Commutation and Measurement of Observables

[Mr_Allod]

Homework Statement

Let the Hilbert space be $\mathcal H = \mathbb C^3$. Consider the two observables:
$$\hat B = \begin{pmatrix}
2 & 0 & 0 \\
0 & 0 & 1 \\
0 & 1 & 0
\end{pmatrix}$$
$$\hat C = \begin{pmatrix}
-1 & 0 & 0\\
0 & 0 & 0\\
0 & 0 & 1
\end{pmatrix}
$$

a. Do $\hat B$ and $\hat C$ have common eigenvectors?
b. Assume that we have done the measurement characterized by $\hat C$ and we are measuring the value -1. Then we immediately do the measurement characterized by $\hat B$ right after measuring $\hat C$. What is the expectation value of that measurement?

Relevant Equations

Commutator Relation: $\left[ \hat B, \hat C\right] = \hat B \hat C - \hat C \hat B$
Expectation value: $\langle \hat B \rangle = \langle \psi | \hat B \psi \rangle$

Hello there, I am having trouble with part b. of this problem. I've solved part a. by calculating the commutator of the two observables and found it to be non-zero, which should mean that $\hat B$ and $\hat C$ do not have common eigenvectors. Although calculating the eigenvectors for each one actually yields that they do have one in common ($\vec v = (1, 0, 0)$), I chose to interpret the question as asking if they have a common set of eigenvectors, in which case my answer would be that they do not.

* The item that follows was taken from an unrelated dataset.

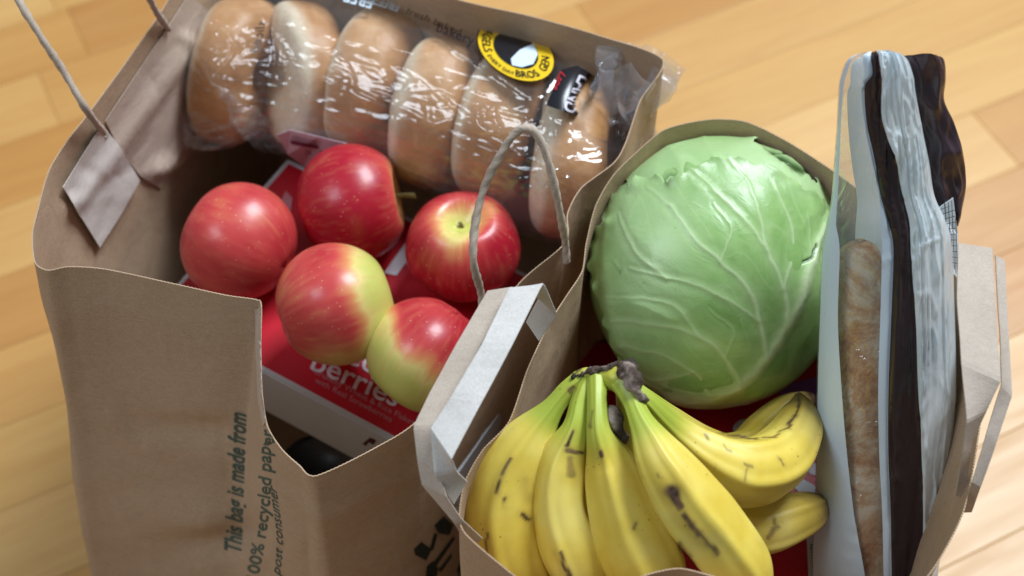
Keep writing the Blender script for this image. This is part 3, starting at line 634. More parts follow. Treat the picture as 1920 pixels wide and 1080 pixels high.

Now I don't really know how to approach part b. I feel like I am missing information even though I'm sure this isn't the case and I'm just not seeing something that's right in front of me. I'd appreciate it if someone could explain the concept behind part b. to help me reach a solution, thank you.

 

[DrClaude]

What is the state of the system after the measurement of $\hat{C}$ if the result was -1?

 

[Mr_Allod]

What is the state of the system after the measurement of $\hat{C}$ if the result was -1?

Would it be the state given by the eigenvector corresponding to the eigenvalue $\lambda = -1$?

 

[DrClaude]

Would it be the state given by the eigenvector corresponding to the eigenvalue $\lambda = -1$?

Correct. Now that you have the state, you can calculate the expectation value of $\hat{B}$.

 

[vanhees71]

Hello there, I am having trouble with part b. of this problem. I've solved part a. by calculating the commutator of the two observables and found it to be non-zero, which should mean that $\hat B$ and $\hat C$ do not have common eigenvectors.

This is not a valid argument!

Example: Due to the angular-momentum commutation relations $[\hat{J}_x,\hat{J}_y]=\mathrm{i} \hat{J}_z$ the two angular momentum components $\hat{J}_x$ and $\hat{J}_y$ don't commute, but they have a common eigenvector, namely the one with $j=0$, $j_z=0$. This is a common eigenvector of all three angular-momentum components with the eigenvalue $0$. Of course there's no common complete orthonormal set of eigenvectors, because the operators don't commute, but there can be special cases of common eigenvectors although two self-adjoint operators don't commute. So you have to check it carefully for any given example!

In your example the two matrices have the obvious common eigenvector $(1,0,0)^{\text{T}}$!